**Written instruction:**
Your task is to transcribe the records exactly, skipping every image.

**Supplied entries:**
----------------------------------------

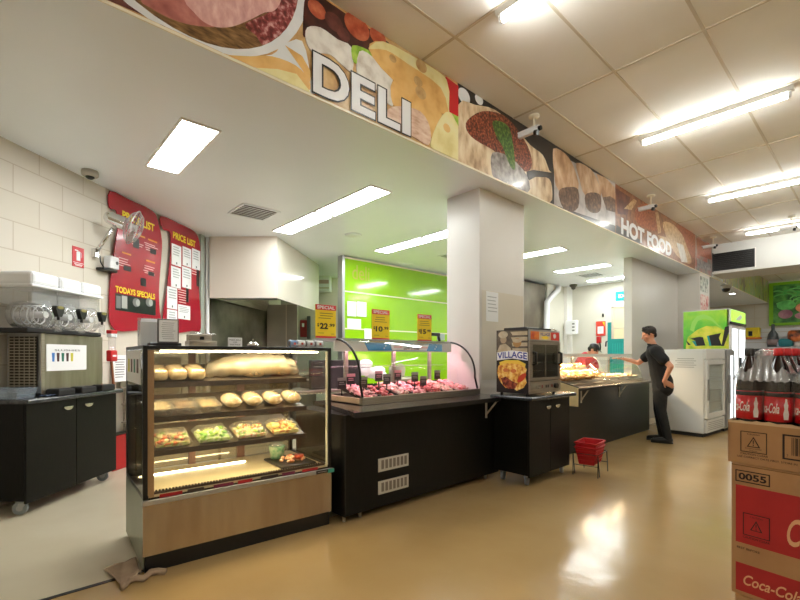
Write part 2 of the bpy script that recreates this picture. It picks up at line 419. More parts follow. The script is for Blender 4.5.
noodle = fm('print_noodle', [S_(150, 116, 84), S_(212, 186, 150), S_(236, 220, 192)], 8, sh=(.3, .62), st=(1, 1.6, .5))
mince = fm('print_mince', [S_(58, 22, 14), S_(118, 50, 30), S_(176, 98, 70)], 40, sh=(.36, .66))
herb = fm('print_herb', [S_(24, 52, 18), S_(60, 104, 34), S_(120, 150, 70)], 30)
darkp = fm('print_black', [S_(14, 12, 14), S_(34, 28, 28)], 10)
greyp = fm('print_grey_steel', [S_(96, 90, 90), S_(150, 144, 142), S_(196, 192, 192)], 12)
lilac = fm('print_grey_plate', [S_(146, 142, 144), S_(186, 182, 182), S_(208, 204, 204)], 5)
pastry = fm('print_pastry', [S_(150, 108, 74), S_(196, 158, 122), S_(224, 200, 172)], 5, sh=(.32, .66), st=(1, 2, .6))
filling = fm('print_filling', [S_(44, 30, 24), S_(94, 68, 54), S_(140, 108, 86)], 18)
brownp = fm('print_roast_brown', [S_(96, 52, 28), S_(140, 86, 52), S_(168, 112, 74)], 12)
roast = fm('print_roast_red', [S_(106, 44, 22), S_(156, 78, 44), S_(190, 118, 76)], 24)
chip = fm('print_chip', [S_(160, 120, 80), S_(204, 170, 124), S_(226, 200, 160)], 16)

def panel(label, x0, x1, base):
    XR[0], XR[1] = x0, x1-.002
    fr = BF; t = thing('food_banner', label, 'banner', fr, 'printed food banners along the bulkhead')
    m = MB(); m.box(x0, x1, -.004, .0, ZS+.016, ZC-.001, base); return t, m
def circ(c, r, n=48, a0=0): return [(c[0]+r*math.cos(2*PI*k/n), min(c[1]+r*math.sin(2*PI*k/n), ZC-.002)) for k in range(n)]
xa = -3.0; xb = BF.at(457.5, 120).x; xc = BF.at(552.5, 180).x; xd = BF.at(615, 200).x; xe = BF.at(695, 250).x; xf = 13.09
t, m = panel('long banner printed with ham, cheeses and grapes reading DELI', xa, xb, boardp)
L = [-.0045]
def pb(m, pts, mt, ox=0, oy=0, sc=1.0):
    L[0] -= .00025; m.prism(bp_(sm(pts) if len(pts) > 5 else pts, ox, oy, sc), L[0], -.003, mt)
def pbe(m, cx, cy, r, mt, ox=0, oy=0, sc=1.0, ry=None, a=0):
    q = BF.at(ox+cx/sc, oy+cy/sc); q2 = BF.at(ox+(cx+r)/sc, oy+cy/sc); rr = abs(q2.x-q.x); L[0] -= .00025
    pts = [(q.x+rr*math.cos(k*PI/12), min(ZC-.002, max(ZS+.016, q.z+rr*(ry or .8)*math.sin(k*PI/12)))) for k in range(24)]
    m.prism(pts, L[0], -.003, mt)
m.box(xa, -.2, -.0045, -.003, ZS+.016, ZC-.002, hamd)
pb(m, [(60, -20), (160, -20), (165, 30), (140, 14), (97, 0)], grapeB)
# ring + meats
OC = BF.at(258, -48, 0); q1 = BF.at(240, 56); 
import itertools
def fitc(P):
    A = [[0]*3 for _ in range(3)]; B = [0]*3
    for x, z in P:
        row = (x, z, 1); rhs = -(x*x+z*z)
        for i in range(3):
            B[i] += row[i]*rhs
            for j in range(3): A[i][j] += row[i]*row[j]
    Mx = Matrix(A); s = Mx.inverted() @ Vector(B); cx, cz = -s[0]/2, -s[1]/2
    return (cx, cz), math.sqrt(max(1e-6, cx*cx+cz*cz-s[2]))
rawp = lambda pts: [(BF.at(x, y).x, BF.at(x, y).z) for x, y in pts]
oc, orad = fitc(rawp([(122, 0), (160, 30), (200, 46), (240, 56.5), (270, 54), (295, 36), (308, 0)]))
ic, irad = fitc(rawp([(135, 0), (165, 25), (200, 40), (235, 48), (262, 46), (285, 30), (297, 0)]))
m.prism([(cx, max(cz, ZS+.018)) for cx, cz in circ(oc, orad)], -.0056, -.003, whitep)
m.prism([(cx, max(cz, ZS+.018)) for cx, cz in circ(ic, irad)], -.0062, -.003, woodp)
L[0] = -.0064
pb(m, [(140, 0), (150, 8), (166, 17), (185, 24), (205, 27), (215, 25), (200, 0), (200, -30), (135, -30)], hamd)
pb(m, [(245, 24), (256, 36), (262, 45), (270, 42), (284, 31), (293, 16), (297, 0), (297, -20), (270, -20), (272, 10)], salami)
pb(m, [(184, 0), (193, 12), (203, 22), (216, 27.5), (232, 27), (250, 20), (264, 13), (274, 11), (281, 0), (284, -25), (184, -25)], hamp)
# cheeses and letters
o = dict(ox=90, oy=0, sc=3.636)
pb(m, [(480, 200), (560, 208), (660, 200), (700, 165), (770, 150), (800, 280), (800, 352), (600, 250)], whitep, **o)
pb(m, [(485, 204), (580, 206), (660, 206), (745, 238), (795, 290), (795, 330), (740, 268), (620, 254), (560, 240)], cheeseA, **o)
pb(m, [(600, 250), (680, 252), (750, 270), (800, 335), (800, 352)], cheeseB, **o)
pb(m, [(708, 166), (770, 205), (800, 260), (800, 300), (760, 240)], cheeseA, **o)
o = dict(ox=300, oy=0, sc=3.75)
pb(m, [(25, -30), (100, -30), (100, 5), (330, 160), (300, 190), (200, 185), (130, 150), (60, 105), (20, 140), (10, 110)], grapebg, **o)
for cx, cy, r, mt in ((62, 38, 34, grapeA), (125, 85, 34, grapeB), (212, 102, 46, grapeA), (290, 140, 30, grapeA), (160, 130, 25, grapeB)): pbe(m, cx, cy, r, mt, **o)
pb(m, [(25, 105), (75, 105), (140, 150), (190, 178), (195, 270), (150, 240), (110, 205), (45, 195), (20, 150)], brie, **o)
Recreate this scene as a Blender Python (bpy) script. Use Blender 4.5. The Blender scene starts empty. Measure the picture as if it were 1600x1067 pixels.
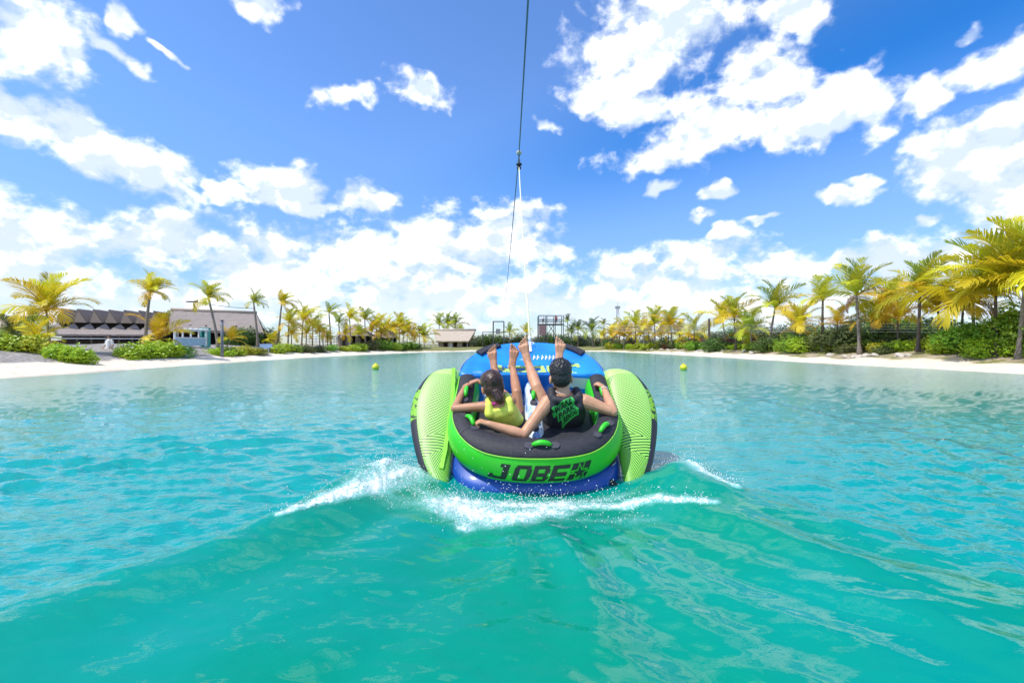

----------------------------------------

**The answer:**
Write part 2 of the bpy script that recreates this picture. It picks up at line 419. More parts follow. The script is for Blender 4.5.
noodle = fm('print_noodle', [S_(150, 116, 84), S_(212, 186, 150), S_(236, 220, 192)], 8, sh=(.3, .62), st=(1, 1.6, .5))
mince = fm('print_mince', [S_(58, 22, 14), S_(118, 50, 30), S_(176, 98, 70)], 40, sh=(.36, .66))
herb = fm('print_herb', [S_(24, 52, 18), S_(60, 104, 34), S_(120, 150, 70)], 30)
darkp = fm('print_black', [S_(14, 12, 14), S_(34, 28, 28)], 10)
greyp = fm('print_grey_steel', [S_(96, 90, 90), S_(150, 144, 142), S_(196, 192, 192)], 12)
lilac = fm('print_grey_plate', [S_(146, 142, 144), S_(186, 182, 182), S_(208, 204, 204)], 5)
pastry = fm('print_pastry', [S_(150, 108, 74), S_(196, 158, 122), S_(224, 200, 172)], 5, sh=(.32, .66), st=(1, 2, .6))
filling = fm('print_filling', [S_(44, 30, 24), S_(94, 68, 54), S_(140, 108, 86)], 18)
brownp = fm('print_roast_brown', [S_(96, 52, 28), S_(140, 86, 52), S_(168, 112, 74)], 12)
roast = fm('print_roast_red', [S_(106, 44, 22), S_(156, 78, 44), S_(190, 118, 76)], 24)
chip = fm('print_chip', [S_(160, 120, 80), S_(204, 170, 124), S_(226, 200, 160)], 16)

def panel(label, x0, x1, base):
    XR[0], XR[1] = x0, x1-.002
    fr = BF; t = thing('food_banner', label, 'banner', fr, 'printed food banners along the bulkhead')
    m = MB(); m.box(x0, x1, -.004, .0, ZS+.016, ZC-.001, base); return t, m
def circ(c, r, n=48, a0=0): return [(c[0]+r*math.cos(2*PI*k/n), min(c[1]+r*math.sin(2*PI*k/n), ZC-.002)) for k in range(n)]
xa = -3.0; xb = BF.at(457.5, 120).x; xc = BF.at(552.5, 180).x; xd = BF.at(615, 200).x; xe = BF.at(695, 250).x; xf = 13.09
t, m = panel('long banner printed with ham, cheeses and grapes reading DELI', xa, xb, boardp)
L = [-.0045]
def pb(m, pts, mt, ox=0, oy=0, sc=1.0):
    L[0] -= .00025; m.prism(bp_(sm(pts) if len(pts) > 5 else pts, ox, oy, sc), L[0], -.003, mt)
def pbe(m, cx, cy, r, mt, ox=0, oy=0, sc=1.0, ry=None, a=0):
    q = BF.at(ox+cx/sc, oy+cy/sc); q2 = BF.at(ox+(cx+r)/sc, oy+cy/sc); rr = abs(q2.x-q.x); L[0] -= .00025
    pts = [(q.x+rr*math.cos(k*PI/12), min(ZC-.002, max(ZS+.016, q.z+rr*(ry or .8)*math.sin(k*PI/12)))) for k in range(24)]
    m.prism(pts, L[0], -.003, mt)
m.box(xa, -.2, -.0045, -.003, ZS+.016, ZC-.002, hamd)
pb(m, [(60, -20), (160, -20), (165, 30), (140, 14), (97, 0)], grapeB)
# ring + meats
OC = BF.at(258, -48, 0); q1 = BF.at(240, 56); 
import itertools
def fitc(P):
    A = [[0]*3 for _ in range(3)]; B = [0]*3
    for x, z in P:
        row = (x, z, 1); rhs = -(x*x+z*z)
        for i in range(3):
            B[i] += row[i]*rhs
            for j in range(3): A[i][j] += row[i]*row[j]
    Mx = Matrix(A); s = Mx.inverted() @ Vector(B); cx, cz = -s[0]/2, -s[1]/2
    return (cx, cz), math.sqrt(max(1e-6, cx*cx+cz*cz-s[2]))
rawp = lambda pts: [(BF.at(x, y).x, BF.at(x, y).z) for x, y in pts]
oc, orad = fitc(rawp([(122, 0), (160, 30), (200, 46), (240, 56.5), (270, 54), (295, 36), (308, 0)]))
ic, irad = fitc(rawp([(135, 0), (165, 25), (200, 40), (235, 48), (262, 46), (285, 30), (297, 0)]))
m.prism([(cx, max(cz, ZS+.018)) for cx, cz in circ(oc, orad)], -.0056, -.003, whitep)
m.prism([(cx, max(cz, ZS+.018)) for cx, cz in circ(ic, irad)], -.0062, -.003, woodp)
L[0] = -.0064
pb(m, [(140, 0), (150, 8), (166, 17), (185, 24), (205, 27), (215, 25), (200, 0), (200, -30), (135, -30)], hamd)
pb(m, [(245, 24), (256, 36), (262, 45), (270, 42), (284, 31), (293, 16), (297, 0), (297, -20), (270, -20), (272, 10)], salami)
pb(m, [(184, 0), (193, 12), (203, 22), (216, 27.5), (232, 27), (250, 20), (264, 13), (274, 11), (281, 0), (284, -25), (184, -25)], hamp)
# cheeses and letters
o = dict(ox=90, oy=0, sc=3.636)
pb(m, [(480, 200), (560, 208), (660, 200), (700, 165), (770, 150), (800, 280), (800, 352), (600, 250)], whitep, **o)
pb(m, [(485, 204), (580, 206), (660, 206), (745, 238), (795, 290), (795, 330), (740, 268), (620, 254), (560, 240)], cheeseA, **o)
pb(m, [(600, 250), (680, 252), (750, 270), (800, 335), (800, 352)], cheeseB, **o)
pb(m, [(708, 166), (770, 205), (800, 260), (800, 300), (760, 240)], cheeseA, **o)
o = dict(ox=300, oy=0, sc=3.75)
pb(m, [(25, -30), (100, -30), (100, 5), (330, 160), (300, 190), (200, 185), (130, 150), (60, 105), (20, 140), (10, 110)], grapebg, **o)
for cx, cy, r, mt in ((62, 38, 34, grapeA), (125, 85, 34, grapeB), (212, 102, 46, grapeA), (290, 140, 30, grapeA), (160, 130, 25, grapeB)): pbe(m, cx, cy, r, mt, **o)
pb(m, [(25, 105), (75, 105), (140, 150), (190, 178), (195, 270), (150, 240), (110, 205), (45, 195), (20, 150)], brie, **o)
Recreate this scene as a Blender Python (bpy) script. Use Blender 4.5. The Blender scene starts empty. Measure the picture as if it were 1600x1067 pixels.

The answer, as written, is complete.